One year on: KORUS FTA looking good on the ROK side of the ledger sheet

This week will mark one year since the KORUS FTA signing. Far too soon for either side to go popping corks, but those popping off about the devastating damage it would do to the South Korean economy might want to look at the early trade numbers. It would seem Korea is doing fine.

From Yonhap:

According to government data, South Korea’s exports to the U.S. reached US$53.8 billion between March 2012 and January 2013, up 2.67 percent from a year earlier, while imports dropped 7.35 percent on-year to reach $39.1 billion over the cited period. South Korea enjoyed a trade surplus of $14.7 billion during the cited period, up 44 percent from a year earlier, the data showed.

I am no economist, but 44% is a decent gain, right?

Another Yonhap report said that U.S. imports from all countries rose 3 percent in January, while imports from Korea soared 18 percent. And, according to a Korean commerce official:

“Lowered tariffs allowed local firms to sell their products overseas at lower prices, raising the competitiveness of those companies.”

Go figure. Lower tariffs + good products + world’s richest market = competitive gains. Freaky.

This is not to say that sectors of the SK economy are not taking a hit. I haven’t seen the complete numbers, but American oranges are doing well –up 30% over last year on $150 million in sales– along with cherries jumping 80% to $80 million.

As for U.S. car imports, they have doubled this past year –though there is some debate as to what exactly the words “country of origin” mean. That will likely get more traction considering that the American-produced Toyota Camry was voted Korea’s Car of the Year by Korean journalists last month.

That aside, the South Korean auto industry looks to be benefiting quite well from the pact. (Though it should be noted, Americans have more money to spend than previous years.)

Vehicle exports to the U.S. gained 21 percent on-year to $10.22 billion over the cited period, while vehicle imports almost doubled to $720 million…Auto parts, among others, benefited most from the trade pact with exports to the U.S. rising 12.6 percent to $5.23 billion, according to the data.

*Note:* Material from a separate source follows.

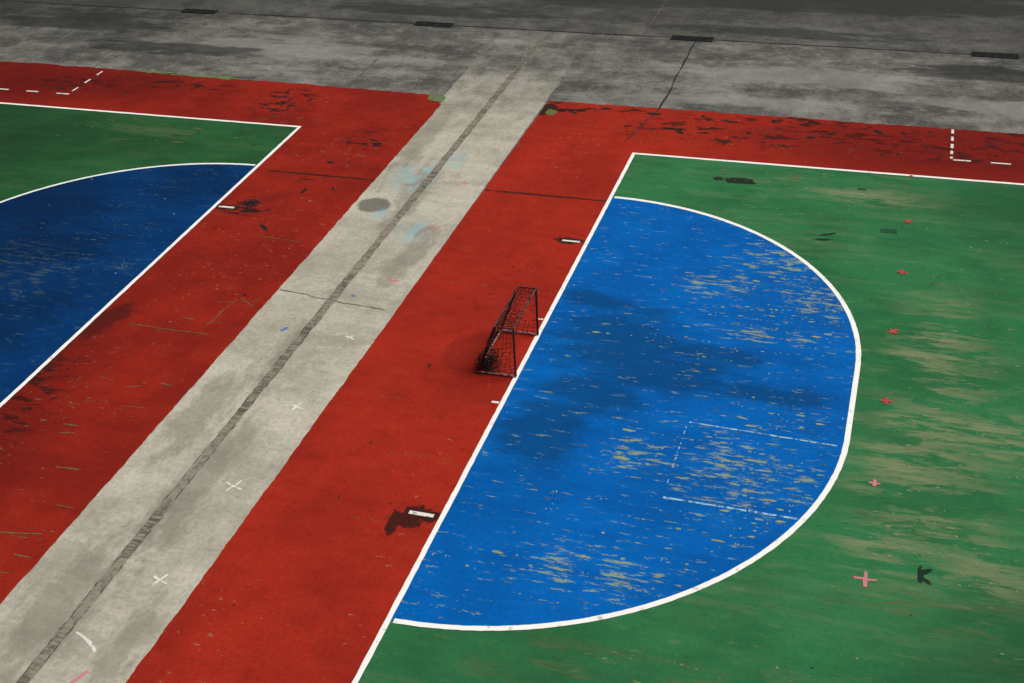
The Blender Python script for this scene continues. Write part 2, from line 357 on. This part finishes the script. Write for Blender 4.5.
for x,y,r_ in ((-3.6,-2.40,.15),(-3.66,-4.76,.17),(-3.7,-7.12,.15),(-3.57,0.01,.10)): A.cross(x,y,r_,0.035,2*Z,0.1*x,int(y*10)+99)
A.strip([(-4.35+0.1*i,-8.42-0.012*i*i*0.6-0.02*i) for i in range(6)],0.05,2*Z,0.01,4)
A.make('white_cross_markings',M_whited)
A=Acc()
for x,y,r_ in ((-3.53,4.78,.12),(-3.52,2.32,.11),(-3.59,7.15,.10)): A.cross(x,y,r_,0.035,2*Z,0.15,int(y*10)+99)
A.seg((-3.75,-9.05),(-3.85,-9.3),0.06,2*Z,.01,3)
for x,y,r_ in ((6.53,-4.58,.17),(6.52,-2.27,.09)): A.cross(x,y,r_,0.05,z,0.05,int(y*10)+99)
A.make('pink_cross_markings',M_pink)
A=Acc()
for x,y,r_ in ((6.58,9.52,.04),(6.62,7.17,.09),(6.60,4.84,.10),(6.55,2.49,.10),(6.56,.11,.10)): A.cross(x,y,r_,0.06,z+Z,0.3*y,int(y*10)+99)
A.blob(4.03,8.9,.05,.04,z,3); A.blob(2.3,9.0,.04,.03,z,5)
A.make('red_cross_markings',M_redm)
A=Acc(); A.seg((-5.03,-0.05),(-4.95,0.1),0.06,2*Z,.01,3); A.blob(-4.15,1.55,.05,.04,2*Z,8); A.make('blue_paint_mark',M_bluem)
A=Acc(); A.quad([(6.08,6.53),(6.42,6.55),(6.40,6.73),(6.07,6.70)],z); A.quad([(5.44,8.55),(5.64,8.56),(5.63,8.65),(5.44,8.64)],z); A.make('green_repair_patches',M_dgreen)
A=Acc(); A.quad([(-6.3,12.0),(-5.85,11.85),(-5.82,12.2),(-5.95,12.38),(-6.35,12.36)],4*Z)
A.blob(-13.2,12.53,1.1,0.10,4*Z,4,0.5,40); A.blob(-15.3,12.6,.7,0.08,4*Z,5,0.5,40)
A.make('old_green_paint_remnant',M_olive)

# worn flecks: small irregular flakes, never overlapping each other
boxes={}
def free(layer,x,y,rx,ry):
    B=boxes.setdefault(layer,{})
    k0=(int(math.floor(x)),int(math.floor(y)))
    for i in (-1,0,1):
        for j in (-1,0,1):
            for (a,b,c_,d_) in B.get((k0[0]+i,k0[1]+j),()):
                if abs(a-x)<rx+c_ and abs(b-y)<ry+d_: return False
    B.setdefault(k0,[]).append((x,y,rx,ry)); return True
def flake(A,layer,x,y,rx,ry,rot,z,rg,inside):
    ex=abs(rx*math.cos(rot))+abs(ry*math.sin(rot)); ey=abs(rx*math.sin(rot))+abs(ry*math.cos(rot))
    ex*=1.35; ey*=1.35
    if not inside(x-ex,y-ey) or not inside(x+ex,y+ey) or not inside(x+ex,y-ey) or not inside(x-ex,y+ey): return
    if not free(layer,x,y,ex,ey): return
    n=rg.choice((7,9,12,15)); P=[]; v=1
    for i in range(n):
        a=2*math.pi*(i+rg.uniform(-.3,.3))/n; v=0.4*v+0.6*rg.uniform(0.35,1.3)
        u,w_=rx*v*math.cos(a),ry*v*math.sin(a)
        P.append((x+u*math.cos(rot)-w_*math.sin(rot),y+u*math.sin(rot)+w_*math.cos(rot)))
    A.quad(P,z)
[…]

On a side note, things are not going so well –or maybe they are– with the Korean-EU FTA, says Hankyoreh. They claim that the numbers out of Brussels and those out of Seoul are painting different pictures of who is getting the most out of their trade pact.

  • wangkon936

    Well balanced post Bobby.

  • SalarymaninSeoul

    Wait, you mean Korea has to send more stuff to get less? Tell me exactly how this is a good thing.

  • ZenKimchi

    On the ground, I’ve noticed the American oranges pick up. The first shipment was not so tasty, but after Christmas, the oranges were quite sweet. The ajummae at E-Mart were loading their carts. The ZenKimchi household has enjoyed them, too. Now, one of the first American products to be affected was wine, but I hadn’t noticed much of a jump in American wine imports nor a drop in prices.

  • Avaast

    Where can one buy the aforementioned cherries without taking out a second mortgage on the house? I’ve only seen them for sale in the Hyundai department store, and they are usually priced around W15,000-18,000. I actually bought some for my friend’s parents, who had never seen a cherry (or blueberries) before. So now I’ve got them addicted to outrageous fruit, but can’t seem to suggest anywhere in Gangseo where they may purchase it easily/affordably.

  • wangkon936

    Side note. A better measure of balance of trade is not balance of trade. It is the current account, which is balance of trade as well as monetary transfers. If a country exports a lot and has a trade surplus but borrows a lot of foreign money to buy capital equipment, then it’s economy is actually very weak and vice versa.

  • wangkon936

    KORUS FTA first year anniversary live feed!